Assessment of mechanical stress on aircraft wire insulation

Mechanical damage is one of the most common causes of aircraft wire insulation failure. This mechanical damage can come from a hundred different sources (maintenance actions, chaffing, pinching, etc.), but many put a similar basic stress on the wire. One area that must be considered from a wire selection and qualification perspective is pinching a wire.

Like many of the other wire/cable qualification tests, the requirement for the cut-through testing came from in-service experience and the evolving needs of the aerospace industry. Here we look at the test, what the results mean, and how the results impact wire selection.

Cut-through Test Types

The most common method used today is the dynamic cut-through, but there had been a consideration for a time to look at the effects of a static load on wire insulation. Each has its merits and we will discuss each.

Static Cut-through

Testing performed by Lectromec for the FAA examined the impact of static loads on wire and cable. In the static-cut through testing, a fixed weight was placed on a wire and a static load was maintained until the insulation was breached. This testing was designed to represent the common scenario of a tool or equipment resting on wires.

The testing found that there was wide variability in the results, particular for tape-wrapped insulations. The test results showed that there were three different effects on the wire:

1. No failure: insulation cut-through would not occur in a reasonable time (less than an hour)
2. Rapid failure: insulation failure would occur shortly after load applied
3. Instant failure: insulation would cut through immediately after application

For those considering the in-service implications of this: if someone leaves equipment on a wire harness and the aircraft is static, then either you will have an immediate failure or no insulation damage at all.

Dynamic Cut-through

Like the static cut-through, the goal of the dynamic cut-through test is to examine the physical strength of a wire or cable insulation. In this test, a dull edge is pushed into a wire at a fixed speed (less than 2 inches per minute), through the insulation, until contact is made with the conductor.

Although there is some variability in the results, this test has been found to generate far more consistent data than the static cut through, though the results can vary depending on where the stress is placed. In the figure below, the cut-through jig is brought down onto the same wire type at different locations. In the figure on the left, the lay of the conductor strands is such that the conductors are unlikely to move much; the figure on the right will likely show a higher cut-through value as it is able to flex more under stress.

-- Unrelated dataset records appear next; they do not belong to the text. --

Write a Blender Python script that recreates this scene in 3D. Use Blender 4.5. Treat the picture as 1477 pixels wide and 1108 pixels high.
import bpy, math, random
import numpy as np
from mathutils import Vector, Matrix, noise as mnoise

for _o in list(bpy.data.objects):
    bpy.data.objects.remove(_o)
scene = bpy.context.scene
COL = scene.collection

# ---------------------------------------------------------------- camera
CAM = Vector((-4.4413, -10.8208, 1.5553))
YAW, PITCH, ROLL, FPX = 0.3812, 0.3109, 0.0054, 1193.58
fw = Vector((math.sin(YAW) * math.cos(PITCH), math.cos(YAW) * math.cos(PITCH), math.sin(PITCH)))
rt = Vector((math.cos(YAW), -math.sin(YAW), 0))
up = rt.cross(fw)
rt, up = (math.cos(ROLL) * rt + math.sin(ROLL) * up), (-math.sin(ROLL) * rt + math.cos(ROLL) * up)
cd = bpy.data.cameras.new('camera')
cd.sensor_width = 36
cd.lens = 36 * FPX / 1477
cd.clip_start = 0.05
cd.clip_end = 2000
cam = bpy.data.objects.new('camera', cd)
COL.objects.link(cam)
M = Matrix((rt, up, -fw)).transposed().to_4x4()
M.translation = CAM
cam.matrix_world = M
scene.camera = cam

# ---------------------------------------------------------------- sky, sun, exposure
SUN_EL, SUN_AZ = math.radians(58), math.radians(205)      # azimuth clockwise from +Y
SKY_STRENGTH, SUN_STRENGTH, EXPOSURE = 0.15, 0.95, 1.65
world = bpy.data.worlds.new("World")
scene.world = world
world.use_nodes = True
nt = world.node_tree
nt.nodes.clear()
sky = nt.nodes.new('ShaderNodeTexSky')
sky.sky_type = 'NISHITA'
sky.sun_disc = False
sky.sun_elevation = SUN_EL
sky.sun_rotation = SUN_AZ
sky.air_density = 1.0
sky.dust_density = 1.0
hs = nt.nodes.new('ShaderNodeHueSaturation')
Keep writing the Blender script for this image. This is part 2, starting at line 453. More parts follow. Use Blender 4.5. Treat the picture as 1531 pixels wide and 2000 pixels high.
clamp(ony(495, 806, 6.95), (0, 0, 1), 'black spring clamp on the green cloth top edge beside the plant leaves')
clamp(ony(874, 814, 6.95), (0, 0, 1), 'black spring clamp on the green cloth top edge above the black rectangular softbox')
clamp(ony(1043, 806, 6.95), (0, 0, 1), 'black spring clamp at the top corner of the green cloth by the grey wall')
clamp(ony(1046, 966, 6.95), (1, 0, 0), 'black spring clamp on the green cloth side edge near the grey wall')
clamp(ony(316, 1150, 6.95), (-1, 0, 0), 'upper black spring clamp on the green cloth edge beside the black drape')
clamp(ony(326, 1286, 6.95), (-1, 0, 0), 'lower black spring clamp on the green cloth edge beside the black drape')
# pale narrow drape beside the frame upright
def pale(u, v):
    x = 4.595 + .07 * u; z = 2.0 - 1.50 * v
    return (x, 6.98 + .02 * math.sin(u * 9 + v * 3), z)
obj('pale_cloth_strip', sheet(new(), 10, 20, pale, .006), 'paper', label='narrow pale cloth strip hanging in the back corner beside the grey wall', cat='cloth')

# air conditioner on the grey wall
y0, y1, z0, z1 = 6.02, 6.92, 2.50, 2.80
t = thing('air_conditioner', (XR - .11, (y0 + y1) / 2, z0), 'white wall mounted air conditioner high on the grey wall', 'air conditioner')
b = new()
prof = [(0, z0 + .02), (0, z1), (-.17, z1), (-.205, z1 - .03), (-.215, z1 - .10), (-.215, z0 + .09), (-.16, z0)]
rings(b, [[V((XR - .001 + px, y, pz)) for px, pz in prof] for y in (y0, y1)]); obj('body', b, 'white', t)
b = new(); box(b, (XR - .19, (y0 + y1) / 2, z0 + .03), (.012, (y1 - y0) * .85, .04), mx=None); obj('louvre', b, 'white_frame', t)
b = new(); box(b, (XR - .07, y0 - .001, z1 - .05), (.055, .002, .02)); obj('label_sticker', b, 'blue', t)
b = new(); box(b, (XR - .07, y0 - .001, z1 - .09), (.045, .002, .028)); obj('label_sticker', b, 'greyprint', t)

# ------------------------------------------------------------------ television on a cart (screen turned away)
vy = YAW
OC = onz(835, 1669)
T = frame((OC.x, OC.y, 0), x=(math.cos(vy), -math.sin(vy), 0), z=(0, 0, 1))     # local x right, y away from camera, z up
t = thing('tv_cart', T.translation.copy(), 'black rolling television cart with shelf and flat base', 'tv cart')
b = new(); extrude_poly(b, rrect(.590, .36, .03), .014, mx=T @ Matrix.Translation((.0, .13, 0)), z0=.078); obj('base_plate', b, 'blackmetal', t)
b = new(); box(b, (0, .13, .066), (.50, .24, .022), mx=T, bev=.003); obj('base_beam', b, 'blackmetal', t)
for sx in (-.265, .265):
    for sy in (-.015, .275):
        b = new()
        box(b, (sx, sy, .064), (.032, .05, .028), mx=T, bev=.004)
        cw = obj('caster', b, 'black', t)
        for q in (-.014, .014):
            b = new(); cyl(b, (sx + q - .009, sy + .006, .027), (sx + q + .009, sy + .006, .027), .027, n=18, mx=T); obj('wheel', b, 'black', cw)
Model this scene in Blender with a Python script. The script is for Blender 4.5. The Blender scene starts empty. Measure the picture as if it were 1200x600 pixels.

The testing of the cut-through strength is not just limited to ambient lab temperatures, but is sometimes performed at elevated temperatures. This is done as a means of assessing the decrease in performance that may be experienced while in-service. Although there is likely to be a decrease in performance, the consideration here is how much mechanical strength in the insulation is lost when temperature is applied.

Using the data

When looking at the degradation of physical strength as a function of temperature, it is important to consider the environment in which the wire is being used. If the insulation performance decreases by 80% at 200^oC, but the wire is routed in a static environment without risk of pinching or flexing, then this is not much of a concern (assuming the force needed is still above the typical strain placed on a wire at a clamp or cable tie). However, if that same wire is in an environment with more flexing, then an alternative should be sought.